I think you can understand me when I say that I have a great fund of love, and no one to spend it upon, because there are not any to whom[Pg 100] I could give it fully, and I love my pets so dearly, but I dare not and cannot enjoy it fully because—they die, or get injured, and then my misery is intense. I feel as if I could tell you much, because your sympathy is so refined and so tender and true. Cannot I be a sort of second mother to you? I am sure the first one was often praying for blessings for you, and in this, at least, I resemble her.
Am I tiresome writing all this? It just came, and you said I was to write what did. We have had some nice rain, but followed not by warmth, but a cruel east wind.
ABOUT WRENS.
This year I have seen wrens' nests in three different kinds of places—one built in the angle of a doorway, one under a bank, and a third near the top of a raspberry bush; this last was so large that when our gardener first saw it, he thought it was a swarm of bees. It seems a pleasure to this active bird to build; he will begin to build several nests sometimes before he completes one for Jenny Wren to lay her eggs and make her nursery. Think how busy both he and Jenny are when the sixteen young ones come out of their shells—little helpless gaping things wanting feeding in their turns the livelong summer day! What hundreds and thousands of small insects they devour! they catch flies with good-sized wings. I have seen a parent wren with its beak so full that the wings stood out at each side like the whiskers of a cat.

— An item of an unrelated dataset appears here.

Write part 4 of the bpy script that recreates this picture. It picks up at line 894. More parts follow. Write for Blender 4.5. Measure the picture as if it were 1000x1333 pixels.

Once in America in the month of June, a mower hung up his coat under a shed near a barn: two or three days passed before he had occasion to put it on again. Thrusting his arm up the sleeve he found it completely filled with something, and on pulling out the mass he found it to be the nest of a wren completely finished and lined with feathers. What a pity that all the labor of the little pair had been in vain!
Great was the distress of the birds, who vehemently and angrily scolded him for destroying their house; happily it was an empty one, without either eggs or young birds.